Nous désigner comme des institutions élitistes, c'est un discours d'opposition dans lequel on ne reconnaît pas, et dans lequel on ne se reconnaîtra jamais. Il y a toujours des grands et des petits, des institutions et des indépendants, mais lorsqu'une personnalité politique en charge d'un projet culturel citoyen alimente un discours d'opposition entre le savant et le populaire, ce n'est pas notre histoire, ce n'est pas là-dedans qu'on a envie de se faire enfermer.          
Loïc Lachenal

"Un jeu à somme nulle"

S'il est question, dans le discours politique qui accompagne la baisse de subvention de l'Opéra de Lyon, de mieux répartir les financements, qui détermine ce mieux, et comment ? 

La question d'une meilleure répartition, c'est un jeu à somme nulle.

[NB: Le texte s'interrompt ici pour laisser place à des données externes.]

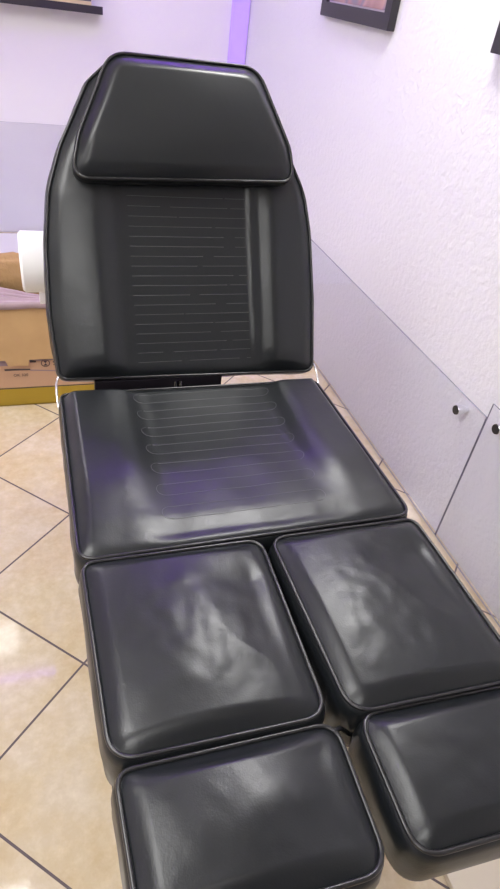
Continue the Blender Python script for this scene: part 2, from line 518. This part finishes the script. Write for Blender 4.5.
fc = bpy.data.curves.new('code_text', 'FONT'); fc.body = 'OK 320'; fc.size = .017; fc.extrude = .0003
tmp = bpy.data.objects.new('code_text', fc); COL.objects.link(tmp)
bpy.context.view_layer.update()
me = bpy.data.meshes.new_from_object(tmp.evaluated_get(bpy.context.evaluated_depsgraph_get()))
bpy.data.objects.remove(tmp)
bm = bmesh.new(); bm.from_mesh(me)
bmesh.ops.transform(bm, matrix=Matrix.Translation((-.165, Y0-.0016, .142)) @ Matrix.Rotation(PI/2, 4, 'X'), verts=bm.verts)
obj('printed_code', bm, M['print_ink'], bxr, smooth=False)

# crumpled bag film draped over the front rim
bm = bmesh.new()
NX, NY = 90, 26
g = []
for i in range(NX+1):
    x = X0+.004 + (X1-X0-.008)*i/NX
    row = []
    for j in range(NY+1):
        s = j/NY
        y = Y0-.021 + s*.105
        base = ZT + .004 + (-.028 + .052*smooth01(.0, -.30, x))*smooth01(0, .8, s)
        fold = .014*math.sin(52*(s*.36 + (x+.6)*.11) + 3*noise.noise((x*4, s*2, 1))) * smooth01(.0, .2, s)
        z = base + fold + .006*noise.noise((x*9, s*6, 4))
        if s < .04: z = ZT - .022 + .012*noise.noise((x*7, 0, 2))
        elif s < .09: z = ZT + .006
        if Y0-.02 < y < Y0+.012: z = max(z, ZT+.005)
        row.append(bm.verts.new((x, y, z)))
    g.append(row)
for i in range(NX):
    for j in range(NY): bm.faces.new((g[i][j], g[i+1][j], g[i+1][j+1], g[i][j+1]))
film = obj('bag_film', bm, M['bag_film'], None, origin=(-.27, 2.3, ZT))
tag(film, 'crumpled pinkish plastic film draped over the rim of the cardboard box', 'plastic bag')
sm = film.modifiers.new('thick', 'SOLIDIFY'); sm.thickness = .0012
# crumpled kraft paper lump in the box
bm = bmesh.new()
bmesh.ops.create_icosphere(bm, subdivisions=5, radius=1)
for v in bm.verts:
    p = v.co.copy()
    n_ = 1 + .16*noise.noise(p*2.1) + .07*abs(noise.noise(p*5.3)) + .03*noise.noise(p*11)
    v.co = Vector((-.26+.31*p.x*n_, 2.357+.056*p.y*n_, .455+(.125 if p.z > 0 else .29)*p.z*n_))
tag(obj('kraft_paper', bm, M['kraft_paper'], None, origin=(-.3, 2.45, .35)), 'crumpled brown packing paper heaped inside the cardboard box', 'paper')

# ------------------------------------------------------------------ the chair
CX = .337
ch = empty('pedicure_chair', (CX, .75, 0))
tag(ch, 'black upholstered reclining pedicure chair with four leg and foot pads', 'chair')
ZS = .674
EX, EY, EZ = (1, 0, 0), (0, 1, 0), (0, 0, 1)
LM = [M['leather'], M['thread']]

# seat
def seat_extra(x, y, d):
    q = abs(x-CX-.0)
    b = .019*smooth01(.14, .235, q)*(.35+.65*smooth01(.76, .92, y))
    b += .004*math.exp(-((q-.19)/.03)**2)*smooth01(.8, 1.0, y)
    front = -.006*smooth01(.80, .735, y)
    lumps = .0035*noise.noise((x*5, y*5, 3.1)) + .0015*noise.noise((x*14, y*11, 7))
    return b + front + lumps
so = round_poly([(.010, .724), (.664, .724), (.652, 1.230), (.006, 1.237)], [.03, .03, .02, .02])
seat = Cushion(so, (0, 0, ZS), EX, EY, EZ, .092, .010, .03, seat_extra, side=.010)
lines = []
n = 14
ys = [.785 + (1.20-.785)*k/(n-1) for k in range(n)]
def lineh(x0, x1, y, k=40): return [(x0+(x1-x0)*i/k, y) for i in range(k+1)]
for k in range(0, n, 2):
    y0, y1 = ys[k], ys[k+1]; rad = (y1-y0)/2; ym = (y0+y1)/2
    xl, xr = CX-.155, CX+.150
    ptsl = [(xl - rad*math.cos(a), ym + rad*math.sin(a)) for a in [PI/2 - PI*i/8 for i in range(9)]]
    ptsr = [(xr + rad*math.cos(a), ym - rad*math.sin(a)) for a in [PI/2 - PI*i/8 for i in range(9)]]
    loop = list(reversed(lineh(xl, xr, y1))) + ptsl + lineh(xl, xr, y0) + ptsr
    lines.append(loop)
seat_o = seat.build('seat', LM, ch, lines=lines)

# leg pads and foot pads
def soft(seed, amp=.006, cr=None):
    def f(x, y, d):
        if cr: return soft(seed, amp)(x, y, d) + .013*(1-((x-cr[0])/cr[2])**2) + .005*(1-((y-cr[1])/cr[3])**2)
        w = smooth01(.02, .09, d)
        return w*(amp*noise.noise((x*6+seed, y*5, seed)) + amp*.25*noise.noise((x*13+y*5+seed, y*9, seed+5)) + .0012*noise.noise((x*40, y*30, seed)))
    return f
def ridge(seed, pts, amp, wid, cr=None):
    base = soft(seed, .0045, cr)
    def f(x, y, d):
        # a slack fold: the cover falls away to the right of a wavering line
        k = 0
        while k < len(pts)-2 and y < pts[k+1][1]: k += 1
        (xa, ya), (xb, yb) = pts[k], pts[k+1]
        t = (ya-y)/(ya-yb)
        t = max(-.5, min(1.3, t))
        xf = xa+(xb-xa)*t + .006*math.sin(y*55+seed)
        q = x-xf
        w = smooth01(pts[0][1]+.05, pts[0][1]-.02, y)*smooth01(.0, .05, d)
        return base(x, y, d) - w*amp*(math.sqrt(max(q, 0)**2+.0001)-.01 if q > 0 else 0)/.08*smooth01(0, .02, q)
    return f
def pad(name, pts, rad, T, seed, z=ZS, puff=.008, w=.022, extra=None):
    c = Cushion(round_poly(pts, rad), (0, 0, z), EX, EY, EZ, T, puff, w, extra or soft(seed), side=.011)
    return c.build(name, LM, ch)
pad('leg_pad', [(.024, .374), (.328, .367), (.332, .708), (.014, .712)], [.04, .035, .028, .022], .105, 2.3, extra=ridge(2.3, [(.17, .63), (.19, .55), (.255, .46), (.27, .39)], .007, .016, (.175, .54, .155, .17)))
pad('leg_pad', [(.368, .361), (.670, .352), (.662, .706), (.358, .708)], [.04, .03, .022, .028], .11, 8.8, extra=ridge(8.8, [(.49, .63), (.53, .53), (.59, .47), (.62, .39)], .009, .016, (.515, .53, .15, .17)))
pad('foot_pad', [(.036, .178), (.330, .170), (.335, .353), (.029, .358)], [.035, .035, .03, .02], .09, 4.4, z=ZS-.006, extra=ridge(4.4, [(.19, .33), (.215, .26), (.225, .19)], .006, .016, (.182, .26, .15, .09)))
pad('foot_pad', [(.376, .172), (.668, .162), (.670, .343), (.379, .354)], [.035, .03, .02, .03], .09, 6.1, z=ZS-.006, extra=soft(6.1, .006, (.524, .26, .15, .09)))

# backrest, reclined 60 degrees
A60 = math.radians(60)
UB = (0, math.cos(A60), math.sin(A60)); NB = (0, -math.sin(A60), math.cos(A60))
OB = (0, 1.262, ZS)
def back_extra(x, v, d):
    q = abs(x-CX+.004)
    fade = smooth01(.0, .08, v)*(1-.4*smooth01(.42, .5, v))
    b = (.016*smooth01(.165, .22, q) - .003*(1-smooth01(.12, .19, q)))*fade
    b -= .022*max(0, (q-.215)/.12)**1.6*fade
    crease = .006*math.exp(-((x-CX-.160)/.008)**2)*smooth01(.02, .12, v)
    return b + crease + .0025*noise.noise((x*6, v*5, 1.7))
bo = round_poly([(.008, .026), (.655, .014), (.661, .20), (.657, .37), (.643, .468), (.608, .545), (.532, .690), (.480, .744), (.188, .744), (.124, .686), (.053, .545), (.020, .450), (.004, .33), (-.002, .17)],
                [.02, .02, .4, .4, .2, .2, .06, .06, .05, .05, .2, .2, .4, .4])
back = Cushion(bo, OB, EX, UB, NB, .075, .010, .03, back_extra, side=.009)
lines = []
random.seed(3)
for k in range(18):
    v = .055 + (.445-.055)*k/17
    x0 = CX-.145
    while x0 < CX+.145:
        x1 = min(CX+.145, x0 + random.uniform(.06, .26))
        for dv in (0,): lines.append([(x0+(x1-x0)*i/24, v+dv) for i in range(25)])
        x0 = x1 + random.uniform(.004, .03)
back.tr = .00062
back_o = back.build('backrest', LM, ch, lines=lines)
# head pad
def head_extra(x, v, d):
    return .002*noise.noise((x*7, v*7, 5)) + .008*(1-((x-.333)/.25)**2) + .009*(1-((v-.585)/.14)**2) - .008*smooth01(.56, .475, v)
ho = round_poly([(.072, .470), (.596, .482), (.588, .556), (.556, .630), (.512, .729), (.172, .731), (.139, .655), (.094, .560)],
                [.03, .03, .08, .3, .06, .06, .2, .2])
hp = Cushion(ho, Vector(OB)+Vector(NB)*.05, EX, UB, NB, .040, .012, .035, head_extra, side=.006)
hp.build('headrest', LM, ch)

# mechanics under the upholstery
def BB(v): return Vector(OB) + Vector(UB)*v
bm = bmesh.new()
for x in (CX-.2, CX+.2):
    bx(bm, x-.02, x+.02, .74, 1.24, ZS-.132, ZS-.094, .003)
for y in (.78, 1.19): bx(bm, CX-.28, CX+.28, y-.02, y+.02, ZS-.125, ZS-.0935, .003)
obj('seat_frame', bm, M['dark_steel'], ch, smooth=False)
bm = bmesh.new()
for x in (CX-.18, CX+.18):
    pts = [Vector((x, 1.262, ZS)) + Vector(UB)*v - Vector(NB)*.092 for v in (.05, .62)]
    cyl(bm, pts[0], pts[1], .016)
pts = [Vector((x, 1.262, ZS)) + Vector(UB)*.62 - Vector(NB)*.092 for x in (CX-.18, CX+.18)]
cyl(bm, pts[0], pts[1], .016)
obj('back_frame', bm, M['dark_steel'], ch, sharp=40)
bm = bmesh.new(); bx(bm, .085, .405, 1.268, 1.300, ZS-.125, ZS+.012, .003)
hp_ = obj('hinge_plate', bm, M['dark_steel'], ch, smooth=False)
bm = bmesh.new()
for x in (.283, .295): cyl(bm, (x, 1.262, ZS-.06), (x, 1.262, ZS+.006), .0035, seg=12)
obj('hinge_pin', bm, M['chrome'], hp_, sharp=40)
for x, s in ((-.003, -1), (.664, 1)):
    bm = bmesh.new()
    tube(bm, [(x+s*-.003, 1.205, ZS-.03), (x+s*.001, 1.222, ZS-.018), (x+s*.002, 1.242, ZS-.002), (x+s*.001, 1.262, ZS+.016), (x-s*.005, 1.272, ZS+.03)], .0027, 10)
    obj('hinge_arm', bm, M['chrome'], ch, sharp=50, ).__setitem__('label', 'chrome hinge arm at the side of the seat')
for cx0 in (.175, .517):
    bm = bmesh.new()
    for x in (cx0-.09, cx0+.09): bx(bm, x-.014, x+.014, .19, .74, ZS-.135, ZS-.108, .002)
    for y in (.25, .45, .65): bx(bm, cx0-.12, cx0+.12, y-.015, y+.015, ZS-.134, ZS-.1065, .002)
    obj('leg_frame', bm, M['dark_steel'], ch, smooth=False)
for (x, y, z) in ((.026, .352, ZS-.055), (.030, .222, ZS-.06)):
    bm = bmesh.new(); bx(bm, x-.005, x+.006, y-.008, y+.008, z-.018, z+.014, .002)
    obj('side_clip', bm, M['black_plastic'], ch, smooth=False)
bm = bmesh.new(); tube(bm, [(.322, .352, ZS-.03), (.338, .351, ZS-.022), (.352, .356, ZS-.03), (.372, .352, ZS-.05)], .004, 8)
obj('strap', bm, M['black_plastic'], ch)
bm = bmesh.new()
bx(bm, CX-.13, CX+.13, .80, 1.16, ZS-.16, ZS-.1325, .004)
bx(bm, CX-.085, CX+.085, .88, 1.08, .10, ZS-.16, .012)
obj('column', bm, M['dark_steel'], ch, smooth=False)
bm = bmesh.new()
bx(bm, CX-.22, CX+.22, .62, 1.30, .022, .10, .018, seg=3)
base = obj('base', bm, M['white_metal'], ch, smooth=False)
for x in (CX-.18, CX+.18):
    for y in (.67, 1.25):
        fb = bmesh.new(); cyl(fb, (x, y, 0.0005), (x, y, .0225), .022, .018, seg=20); obj('foot', fb, M['black_plastic'], base, sharp=40)
# roll holder behind the back
bm = bmesh.new()
rc = Vector((0, 1.262, ZS)) + Vector(UB)*.323 - Vector(NB)*.204
for x in (.035, .625):
    cyl(bm, (x, *( (Vector((0, 1.262, ZS)) + Vector(UB)*.323 - Vector(NB)*.072).yz)), (x, rc.y, rc.z), .005, seg=12)
cyl(bm, (.035, rc.y, rc.z), (.625, rc.y, rc.z), .0075, seg=14)
obj('roll_holder', bm, M['chrome'], ch, sharp=40)

# paper roll
rl = empty('paper_roll', (.3, rc.y, rc.z)); tag(rl, 'white paper couch roll hanging behind the left side of the backrest', 'paper roll')
RX0, RX1, RR = -.064, .55, .077
bm = bmesh.new()
N = 64
profile = [(RX0+.004, .020), (RX0, .024), (RX0, RR-.006), (RX0+.006, RR), (RX1-.006, RR), (RX1, RR-.006), (RX1, .024), (RX1-.004, .020)]
rings = []
for (x, rd) in profile:
    rings.append([bm.verts.new((x, rc.y + rd*math.cos(2*PI*k/N), rc.z + rd*math.sin(2*PI*k/N))) for k in range(N)])
for a in range(len(rings)):
    A, B = rings[a], rings[(a+1) % len(rings)]
    for k in range(N): bm.faces.new((A[k], A[(k+1) % N], B[(k+1) % N], B[k]))
obj('roll', bm, M['paper_white'], rl, sharp=35)
bm = bmesh.new()
prev = None
for k in range(12):
    z = rc.z + .0 - .014*k - .0
    y = rc.y + RR + .0015 + .004*math.sin(k*.5)
    a = bm.verts.new((-.028, y, z)); b_ = bm.verts.new((RX1-.03, y, z))
    if prev: bm.faces.new((prev[0], prev[1], b_, a))
    prev = (a, b_)
tail = obj('paper_tail', bm, M['paper_white'], rl)
tail.modifiers.new('thick', 'SOLIDIFY').thickness = .0006

# ------------------------------------------------------------------ camera
R = [(0.95124832, -0.28518222, 0.11746378), (-0.08794712, -0.6158423, -0.78294544), (0.29562129, 0.73444493, -0.61089991)]
cam = bpy.data.cameras.new('camera'); co = bpy.data.objects.new('camera', cam); COL.objects.link(co)
r_, d_, w_ = (Vector(v) for v in R)
Mx = Matrix.Identity(4)
for i in range(3):
    Mx[i][0], Mx[i][1], Mx[i][2] = r_[i], -d_[i], -w_[i]
Mx[2][3] = 1.5
co.matrix_world = Mx
cam.sensor_fit = 'VERTICAL'; cam.sensor_height = 36; cam.lens = 600/889*36
cam.clip_start = .02
scene.camera = co

w = bpy.data.worlds.new('world'); scene.world = w; w.use_nodes = True
w.node_tree.nodes['Background'].inputs[0].default_value = (.02, .02, .025, 1)
vs = scene.view_settings
vs.view_transform = 'Standard'; vs.look = 'None'; vs.gamma = 1; vs.exposure = .8; vs.use_curve_mapping = False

C'est considérer qu'on peut enlever quelque chose à une structure sans qu'il y ait de conséquences. Il faut parler de ces conséquences, les assumer, et savoir ce sur quoi on s'accorde. Ce qu'on enlève à une structure, est-on sûr qu'il soit réellement recréé ailleurs ?          
Loïc Lachenal

Face à ces conséquences et à ces incertitudes quant à la répartition souhaitée par la municipalité lyonnaise, Loïc Lachenal se dit inquiet. S'il admet que la Ville de Lyon, entre autres, avance des politiques ambitieuses, il estime que le redéploiement des investissements n'est pas la solution adéquate. 

Une politique ambitieuse, venant d'une municipalité qui se revendique comme une force de progrès, doit se créer dans l'articulation des acteurs, dans la mise en réseau et dans la définition des feuilles de route avec nos institutions. La répartition à somme nulle est forcément un endroit de fragilisation. Quand on fragilise une partie, on n'est absolument pas sûr d'en renforcer une autre par ailleurs.          
Loïc Lachenal

Le directeur de l'Opéra de Rouen rappelle que les opéras et orchestres sont souvent le premier employeur culturel du territoire dans lequel ils sont situés. De quoi, selon lui, douter que l'activité générée par ces institutions puisse être recrée ailleurs.

"La fatigue et la lassitude sont là, mais notre esprit combattif aussi"

Aujourd'hui, on est dans la plus mauvaise des périodes. La fermeture jusqu'à nouvel ordre, sans perspective, est extrêmement angoissante et étouffante pour les gens qui travaillent dans nos institutions et le public qui le suit.          
Loïc Lachenal

Décriant le caractère injuste des accusations d'élitisme portée sur les opéras, Loïc Lachenal met l'accent sur les efforts continus de ces institutions, y compris à travers la crise sanitaire, pour faire vivre la culture auprès de leur public et de la partager le plus largement possible. Un modèle qui a pu continuer à produire et à accompagner les artistes et les spectacles, avec pour intention de maintenir en vie l'imaginaire collectif. Aujourd'hui, les opéras attendent, comme nombre d'autres secteurs, la reprise. En attendant, ils effectuent de nombreuses expertises scientifiques afin de démontrer la fiabilité des protocoles sanitaires permettant d'accueillir à nouveau le public. 

L'espoir de réouvrir, on l'a. On s'est réinventé depuis le début, plié au couvre-feu et aux confinements, pour ne jamais abandonner. La fatigue et la lassitude sont là, mais notre esprit combattif aussi.          
Loïc Lachenal

En termes de décisions politiques pour le secteur culturel, le mois de mars constitue un cap important et difficile. Sous la pression des mouvements d'occupation de certains théâtres publics par des intermittents du spectacle, la ministre de la Culture a convoqué un Conseil national des professions du spectacles. Pour tout un secteur dépourvu de perspectives depuis la mi-décembre, l'attente de réponses et de prises de positions se fait de plus en plus pressante.